*DIRECTIVE:* Reproduce, character for character, the lines below from the first through the one with "col = scene.collection". Leave pictures out.

*INFORMATION SHOWN:*
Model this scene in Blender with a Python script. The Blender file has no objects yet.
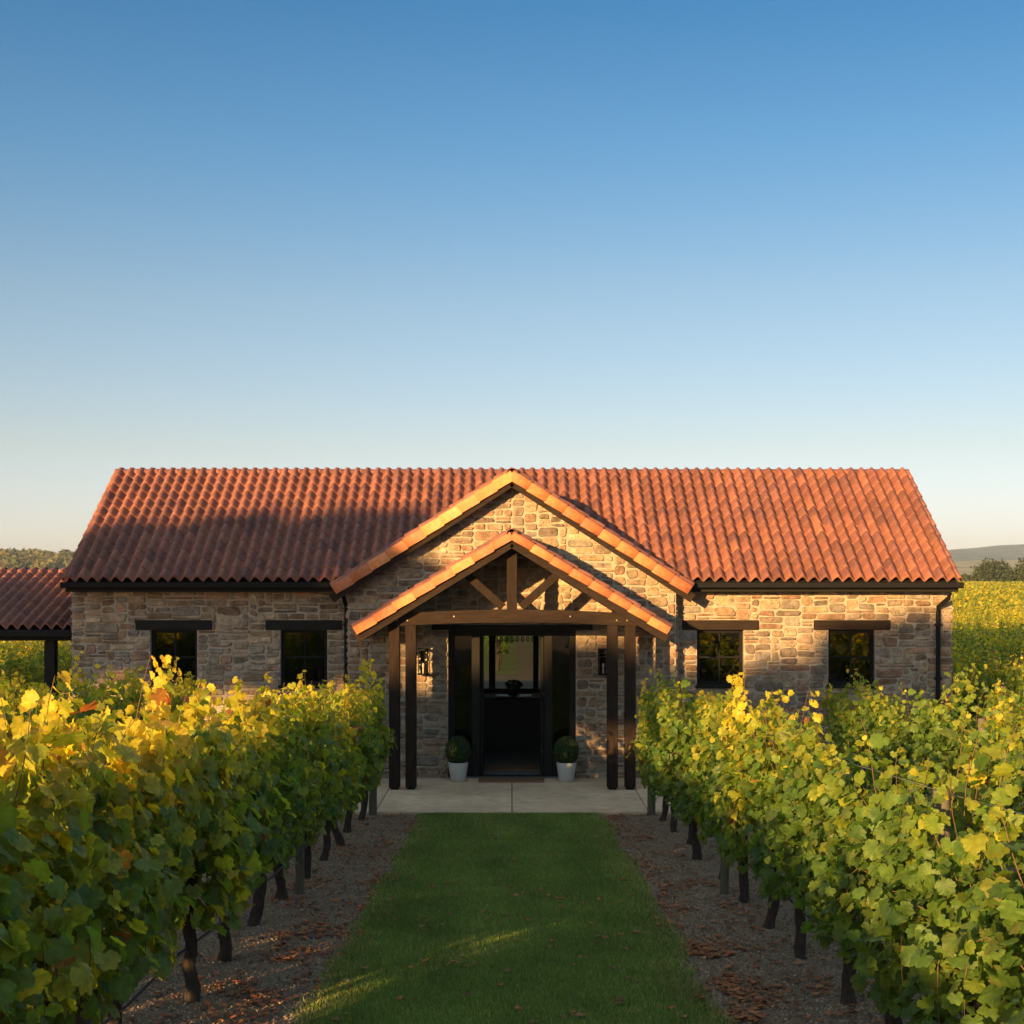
import bpy, math, random
import numpy as np
from mathutils import Vector, Matrix, noise
R = math.radians
rnd = random.Random(7)
npr = np.random.default_rng(11)
scene = bpy.context.scene
col = scene.collection

# ---------------------------------------------------------------- camera, light, exposure
F = 1400.0            # focal length in pixels of a 1024 px frame
CAM_Z = 3.3           # eye height above the patio (the lawn falls towards the house)
SUN_EL, SUN_FRONT = 9.5, 62.0     # sun low on the left, a little in front of the facade
cam_d = bpy.data.cameras.new('camera'); cam = bpy.data.objects.new('camera', cam_d); col.objects.link(cam)
cam.location = (0, 0, CAM_Z); cam.rotation_euler = (R(90), 0, 0)
cam_d.sensor_width = 36; cam_d.lens = 36 * F / 1024; cam_d.shift_y = 65 / 1024
cam_d.clip_end = 20000; cam_d.clip_start = 0.05
scene.camera = cam
w = bpy.data.worlds.new('World'); scene.world = w; w.use_nodes = True
nt = w.node_tree; nt.nodes.clear()
sky = nt.nodes.new('ShaderNodeTexSky'); sky.sky_type = 'NISHITA'; sky.sun_disc = False
sky.sun_elevation = R(SUN_EL); sky.sun_rotation = R(270 - SUN_FRONT)
sky.altitude = 0; sky.air_density = 1.0; sky.dust_density = 0.6; sky.ozone_density = 1.6
bg = nt.nodes.new('ShaderNodeBackground'); bg.inputs[1].default_value = 0.15
wo = nt.nodes.new('ShaderNodeOutputWorld')
sp = nt.nodes.new('ShaderNodeSeparateXYZ'); rp = nt.nodes.new('ShaderNodeValToRGB'); mx = nt.nodes.new('ShaderNodeMix')
tcw = nt.nodes.new('ShaderNodeTexCoord'); nt.links.new(tcw.outputs['Generated'], sp.inputs[0]); nt.links.new(sp.outputs[2], rp.inputs[0])
STOPS = [(0.0, (.305, .297, .45)), (.034, (.30, .295, .45)), (.09, (.285, .26, .30)), (.194, (.235, .25, .278)), (.292, (.131, .222, .283)), (.381, (.066, .183, .264)), (.5, (.82, .76, .62)), (1.0, (1.0, .86, .64))]
while len(rp.color_ramp.elements) < len(STOPS): rp.color_ramp.elements.new(.5)
for e, (p_, c_) in zip(rp.color_ramp.elements, STOPS): e.position = p_; e.color = (*c_, 1)
mx.data_type = 'RGBA'; mx.blend_type = 'MULTIPLY'; mx.inputs[0].default_value = 1
nt.links.new(sky.outputs[0], mx.inputs[6]); nt.links.new(rp.outputs[0], mx.inputs[7]); nt.links.new(mx.outputs[2], bg.inputs[0]); nt.links.new(bg.outputs[0], wo.inputs[0])
ca, sa = math.cos(R(SUN_FRONT)), math.sin(R(SUN_FRONT)); ce, se = math.cos(R(SUN_EL)), math.sin(R(SUN_EL))
to_sun = Vector((-ca * ce, -sa * ce, se))
sl = bpy.data.lights.new('sun', 'SUN'); sl.energy = 4.0; sl.angle = R(0.5); sl.color = (1.0, 0.60, 0.22)
so = bpy.data.objects.new('sun', sl); col.objects.link(so)
so.rotation_euler = to_sun.to_track_quat('Z', 'Y').to_euler(); so.location = (-30, -10, 30)
scene.view_settings.view_transform = 'Standard'; scene.view_settings.look = 'None'
scene.view_settings.exposure = 1.9; scene.view_settings.gamma = 1.0

# ---------------------------------------------------------------- helpers
def tag(o, label=None, cat=None, group=None, kind=None):
    if label: o['label'] = label
    if cat: o['category'] = cat
    if group: o['group'] = group
    if kind: o['kind'] = kind
    return o
def empty(name, loc=(0, 0, 0), rz=0.0):
    o = bpy.data.objects.new(name, None); o.location = loc; o.rotation_euler = (0, 0, rz)
    o.empty_display_size = 0.2; col.objects.link(o); return o
def copy_tree(o, parent=None):
    c = o.copy(); col.objects.link(c)
    if parent: c.parent = parent
    for ch in list(o.children): copy_tree(ch, c)
    return c
def wpt(px, py, d):
    """A measured picture point at a known distance, in metres."""
    return ((px - 512) / F * d, d, CAM_Z - (py - 577) / F * d)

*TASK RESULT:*
Model this scene in Blender with a Python script. The Blender file has no objects yet.
import bpy, math, random
import numpy as np
from mathutils import Vector, Matrix, noise
R = math.radians
rnd = random.Random(7)
npr = np.random.default_rng(11)
scene = bpy.context.scene
col = scene.collection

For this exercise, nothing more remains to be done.